--- DIRECTIONS FOR THIS TASK ---
Copy down all of the data underneath, exactly as shown.

◆ ◆ ◆ ◆

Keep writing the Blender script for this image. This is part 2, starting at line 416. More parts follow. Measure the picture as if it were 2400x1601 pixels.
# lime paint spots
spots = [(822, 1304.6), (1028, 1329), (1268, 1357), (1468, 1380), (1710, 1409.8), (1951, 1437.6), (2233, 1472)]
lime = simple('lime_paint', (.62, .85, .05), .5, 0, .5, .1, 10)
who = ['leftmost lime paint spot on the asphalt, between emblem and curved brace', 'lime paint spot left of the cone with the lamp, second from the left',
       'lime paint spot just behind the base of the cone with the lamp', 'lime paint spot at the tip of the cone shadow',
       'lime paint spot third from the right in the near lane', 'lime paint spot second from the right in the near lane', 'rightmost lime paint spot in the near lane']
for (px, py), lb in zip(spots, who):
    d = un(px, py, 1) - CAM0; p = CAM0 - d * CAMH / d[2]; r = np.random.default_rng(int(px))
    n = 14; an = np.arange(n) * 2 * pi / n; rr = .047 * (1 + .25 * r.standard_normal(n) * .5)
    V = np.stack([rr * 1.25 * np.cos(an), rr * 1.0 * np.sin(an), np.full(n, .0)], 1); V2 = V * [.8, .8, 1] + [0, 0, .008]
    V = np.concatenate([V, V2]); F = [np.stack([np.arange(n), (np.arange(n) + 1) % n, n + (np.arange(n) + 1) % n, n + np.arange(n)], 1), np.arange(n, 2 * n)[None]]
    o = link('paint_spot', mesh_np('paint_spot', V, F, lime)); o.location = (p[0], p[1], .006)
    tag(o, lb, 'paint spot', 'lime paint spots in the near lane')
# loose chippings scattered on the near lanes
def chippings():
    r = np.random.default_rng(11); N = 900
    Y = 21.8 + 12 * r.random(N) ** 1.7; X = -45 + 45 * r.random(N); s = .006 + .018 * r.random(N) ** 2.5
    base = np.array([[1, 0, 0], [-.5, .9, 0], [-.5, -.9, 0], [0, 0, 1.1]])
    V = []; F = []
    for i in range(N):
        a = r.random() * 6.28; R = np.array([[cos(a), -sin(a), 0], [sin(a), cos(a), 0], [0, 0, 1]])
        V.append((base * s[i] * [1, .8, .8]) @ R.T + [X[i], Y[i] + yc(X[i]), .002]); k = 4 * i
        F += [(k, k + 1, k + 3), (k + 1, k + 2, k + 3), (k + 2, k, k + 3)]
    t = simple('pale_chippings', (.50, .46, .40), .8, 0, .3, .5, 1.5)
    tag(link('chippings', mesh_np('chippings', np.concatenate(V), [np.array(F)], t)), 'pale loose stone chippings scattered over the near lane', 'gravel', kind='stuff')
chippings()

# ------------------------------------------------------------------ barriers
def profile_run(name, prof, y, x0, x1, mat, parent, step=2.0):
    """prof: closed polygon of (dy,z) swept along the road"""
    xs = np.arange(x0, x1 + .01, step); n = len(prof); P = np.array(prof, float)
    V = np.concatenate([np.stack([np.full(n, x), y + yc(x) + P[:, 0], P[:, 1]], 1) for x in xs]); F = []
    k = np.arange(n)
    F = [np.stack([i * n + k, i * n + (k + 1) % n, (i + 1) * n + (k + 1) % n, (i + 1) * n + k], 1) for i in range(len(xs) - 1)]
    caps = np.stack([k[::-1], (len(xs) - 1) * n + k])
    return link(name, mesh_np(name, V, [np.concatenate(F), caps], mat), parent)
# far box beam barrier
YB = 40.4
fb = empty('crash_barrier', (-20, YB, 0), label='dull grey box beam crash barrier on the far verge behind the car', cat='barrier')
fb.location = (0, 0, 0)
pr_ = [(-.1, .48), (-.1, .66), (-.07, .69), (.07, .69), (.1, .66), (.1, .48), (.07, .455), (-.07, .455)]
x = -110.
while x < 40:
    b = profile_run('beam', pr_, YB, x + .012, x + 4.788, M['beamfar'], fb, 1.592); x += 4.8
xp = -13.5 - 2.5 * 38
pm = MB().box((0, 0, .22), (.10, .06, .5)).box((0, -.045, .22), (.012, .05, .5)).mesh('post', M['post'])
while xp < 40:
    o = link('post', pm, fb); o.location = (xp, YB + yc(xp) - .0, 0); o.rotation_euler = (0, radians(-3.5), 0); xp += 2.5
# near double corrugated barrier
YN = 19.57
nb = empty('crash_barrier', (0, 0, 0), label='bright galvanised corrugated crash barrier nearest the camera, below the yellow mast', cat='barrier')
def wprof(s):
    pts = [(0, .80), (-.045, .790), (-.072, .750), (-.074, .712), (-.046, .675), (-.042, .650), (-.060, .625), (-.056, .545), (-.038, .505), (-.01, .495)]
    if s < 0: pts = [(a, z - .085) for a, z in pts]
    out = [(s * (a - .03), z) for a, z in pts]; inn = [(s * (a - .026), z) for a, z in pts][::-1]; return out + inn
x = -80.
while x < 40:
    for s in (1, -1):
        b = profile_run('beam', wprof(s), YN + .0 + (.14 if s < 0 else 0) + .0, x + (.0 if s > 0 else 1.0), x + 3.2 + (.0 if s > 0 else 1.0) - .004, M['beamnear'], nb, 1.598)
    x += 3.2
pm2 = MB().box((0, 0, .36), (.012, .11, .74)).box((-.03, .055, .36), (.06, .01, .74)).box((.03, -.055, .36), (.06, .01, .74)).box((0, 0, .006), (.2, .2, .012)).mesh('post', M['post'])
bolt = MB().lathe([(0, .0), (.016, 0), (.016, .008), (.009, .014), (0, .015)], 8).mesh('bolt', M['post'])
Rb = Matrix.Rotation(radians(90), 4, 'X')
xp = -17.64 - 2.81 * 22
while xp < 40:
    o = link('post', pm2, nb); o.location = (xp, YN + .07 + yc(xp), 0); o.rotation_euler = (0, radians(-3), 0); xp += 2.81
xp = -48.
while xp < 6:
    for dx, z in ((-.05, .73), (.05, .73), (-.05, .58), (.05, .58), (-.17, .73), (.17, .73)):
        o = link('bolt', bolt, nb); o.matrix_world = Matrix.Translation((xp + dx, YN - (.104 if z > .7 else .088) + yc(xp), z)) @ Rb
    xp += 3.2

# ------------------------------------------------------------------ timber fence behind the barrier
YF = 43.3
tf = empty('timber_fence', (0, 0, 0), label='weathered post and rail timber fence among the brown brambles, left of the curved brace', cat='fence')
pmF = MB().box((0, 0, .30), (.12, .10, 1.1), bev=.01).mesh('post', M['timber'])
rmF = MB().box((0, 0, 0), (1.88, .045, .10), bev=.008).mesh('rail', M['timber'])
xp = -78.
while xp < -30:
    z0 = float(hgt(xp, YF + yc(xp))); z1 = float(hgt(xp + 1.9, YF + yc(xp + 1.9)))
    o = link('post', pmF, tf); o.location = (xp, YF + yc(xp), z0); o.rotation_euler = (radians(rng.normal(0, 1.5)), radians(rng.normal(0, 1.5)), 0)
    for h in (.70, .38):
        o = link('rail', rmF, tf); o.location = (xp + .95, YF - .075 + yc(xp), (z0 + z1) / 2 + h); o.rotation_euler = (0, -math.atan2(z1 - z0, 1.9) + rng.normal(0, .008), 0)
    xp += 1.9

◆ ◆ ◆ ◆

--- WRITTEN RESPONSE ---
Keep writing the Blender script for this image. This is part 2, starting at line 416. More parts follow. Measure the picture as if it were 2400x1601 pixels.
# lime paint spots
spots = [(822, 1304.6), (1028, 1329), (1268, 1357), (1468, 1380), (1710, 1409.8), (1951, 1437.6), (2233, 1472)]
lime = simple('lime_paint', (.62, .85, .05), .5, 0, .5, .1, 10)
who = ['leftmost lime paint spot on the asphalt, between emblem and curved brace', 'lime paint spot left of the cone with the lamp, second from the left',
       'lime paint spot just behind the base of the cone with the lamp', 'lime paint spot at the tip of the cone shadow',
       'lime paint spot third from the right in the near lane', 'lime paint spot second from the right in the near lane', 'rightmost lime paint spot in the near lane']
for (px, py), lb in zip(spots, who):
    d = un(px, py, 1) - CAM0; p = CAM0 - d * CAMH / d[2]; r = np.random.default_rng(int(px))
    n = 14; an = np.arange(n) * 2 * pi / n; rr = .047 * (1 + .25 * r.standard_normal(n) * .5)
    V = np.stack([rr * 1.25 * np.cos(an), rr * 1.0 * np.sin(an), np.full(n, .0)], 1); V2 = V * [.8, .8, 1] + [0, 0, .008]
    V = np.concatenate([V, V2]); F = [np.stack([np.arange(n), (np.arange(n) + 1) % n, n + (np.arange(n) + 1) % n, n + np.arange(n)], 1), np.arange(n, 2 * n)[None]]
    o = link('paint_spot', mesh_np('paint_spot', V, F, lime)); o.location = (p[0], p[1], .006)
    tag(o, lb, 'paint spot', 'lime paint spots in the near lane')
# loose chippings scattered on the near lanes
def chippings():
    r = np.random.default_rng(11); N = 900
    Y = 21.8 + 12 * r.random(N) ** 1.7; X = -45 + 45 * r.random(N); s = .006 + .018 * r.random(N) ** 2.5
    base = np.array([[1, 0, 0], [-.5, .9, 0], [-.5, -.9, 0], [0, 0, 1.1]])
    V = []; F = []
    for i in range(N):
        a = r.random() * 6.28; R = np.array([[cos(a), -sin(a), 0], [sin(a), cos(a), 0], [0, 0, 1]])
        V.append((base * s[i] * [1, .8, .8]) @ R.T + [X[i], Y[i] + yc(X[i]), .002]); k = 4 * i
        F += [(k, k + 1, k + 3), (k + 1, k + 2, k + 3), (k + 2, k, k + 3)]
    t = simple('pale_chippings', (.50, .46, .40), .8, 0, .3, .5, 1.5)
    tag(link('chippings', mesh_np('chippings', np.concatenate(V), [np.array(F)], t)), 'pale loose stone chippings scattered over the near lane', 'gravel', kind='stuff')
chippings()

# ------------------------------------------------------------------ barriers
def profile_run(name, prof, y, x0, x1, mat, parent, step=2.0):
    """prof: closed polygon of (dy,z) swept along the road"""
    xs = np.arange(x0, x1 + .01, step); n = len(prof); P = np.array(prof, float)
    V = np.concatenate([np.stack([np.full(n, x), y + yc(x) + P[:, 0], P[:, 1]], 1) for x in xs]); F = []
    k = np.arange(n)
    F = [np.stack([i * n + k, i * n + (k + 1) % n, (i + 1) * n + (k + 1) % n, (i + 1) * n + k], 1) for i in range(len(xs) - 1)]
    caps = np.stack([k[::-1], (len(xs) - 1) * n + k])
    return link(name, mesh_np(name, V, [np.concatenate(F), caps], mat), parent)
# far box beam barrier
YB = 40.4
fb = empty('crash_barrier', (-20, YB, 0), label='dull grey box beam crash barrier on the far verge behind the car', cat='barrier')
fb.location = (0, 0, 0)
pr_ = [(-.1, .48), (-.1, .66), (-.07, .69), (.07, .69), (.1, .66), (.1, .48), (.07, .455), (-.07, .455)]
x = -110.
while x < 40:
    b = profile_run('beam', pr_, YB, x + .012, x + 4.788, M['beamfar'], fb, 1.592); x += 4.8
xp = -13.5 - 2.5 * 38
pm = MB().box((0, 0, .22), (.10, .06, .5)).box((0, -.045, .22), (.012, .05, .5)).mesh('post', M['post'])
while xp < 40:
    o = link('post', pm, fb); o.location = (xp, YB + yc(xp) - .0, 0); o.rotation_euler = (0, radians(-3.5), 0); xp += 2.5
# near double corrugated barrier
YN = 19.57
nb = empty('crash_barrier', (0, 0, 0), label='bright galvanised corrugated crash barrier nearest the camera, below the yellow mast', cat='barrier')
def wprof(s):
    pts = [(0, .80), (-.045, .790), (-.072, .750), (-.074, .712), (-.046, .675), (-.042, .650), (-.060, .625), (-.056, .545), (-.038, .505), (-.01, .495)]
    if s < 0: pts = [(a, z - .085) for a, z in pts]
    out = [(s * (a - .03), z) for a, z in pts]; inn = [(s * (a - .026), z) for a, z in pts][::-1]; return out + inn
x = -80.
while x < 40:
    for s in (1, -1):
        b = profile_run('beam', wprof(s), YN + .0 + (.14 if s < 0 else 0) + .0, x + (.0 if s > 0 else 1.0), x + 3.2 + (.0 if s > 0 else 1.0) - .004, M['beamnear'], nb, 1.598)
    x += 3.2
pm2 = MB().box((0, 0, .36), (.012, .11, .74)).box((-.03, .055, .36), (.06, .01, .74)).box((.03, -.055, .36), (.06, .01, .74)).box((0, 0, .006), (.2, .2, .012)).mesh('post', M['post'])
bolt = MB().lathe([(0, .0), (.016, 0), (.016, .008), (.009, .014), (0, .015)], 8).mesh('bolt', M['post'])
Rb = Matrix.Rotation(radians(90), 4, 'X')
xp = -17.64 - 2.81 * 22
while xp < 40:
    o = link('post', pm2, nb); o.location = (xp, YN + .07 + yc(xp), 0); o.rotation_euler = (0, radians(-3), 0); xp += 2.81
xp = -48.
while xp < 6:
    for dx, z in ((-.05, .73), (.05, .73), (-.05, .58), (.05, .58), (-.17, .73), (.17, .73)):
        o = link('bolt', bolt, nb); o.matrix_world = Matrix.Translation((xp + dx, YN - (.104 if z > .7 else .088) + yc(xp), z)) @ Rb
    xp += 3.2

# ------------------------------------------------------------------ timber fence behind the barrier
YF = 43.3
tf = empty('timber_fence', (0, 0, 0), label='weathered post and rail timber fence among the brown brambles, left of the curved brace', cat='fence')
pmF = MB().box((0, 0, .30), (.12, .10, 1.1), bev=.01).mesh('post', M['timber'])
rmF = MB().box((0, 0, 0), (1.88, .045, .10), bev=.008).mesh('rail', M['timber'])
xp = -78.
while xp < -30:
    z0 = float(hgt(xp, YF + yc(xp))); z1 = float(hgt(xp + 1.9, YF + yc(xp + 1.9)))
    o = link('post', pmF, tf); o.location = (xp, YF + yc(xp), z0); o.rotation_euler = (radians(rng.normal(0, 1.5)), radians(rng.normal(0, 1.5)), 0)
    for h in (.70, .38):
        o = link('rail', rmF, tf); o.location = (xp + .95, YF - .075 + yc(xp), (z0 + z1) / 2 + h); o.rotation_euler = (0, -math.atan2(z1 - z0, 1.9) + rng.normal(0, .008), 0)
    xp += 1.9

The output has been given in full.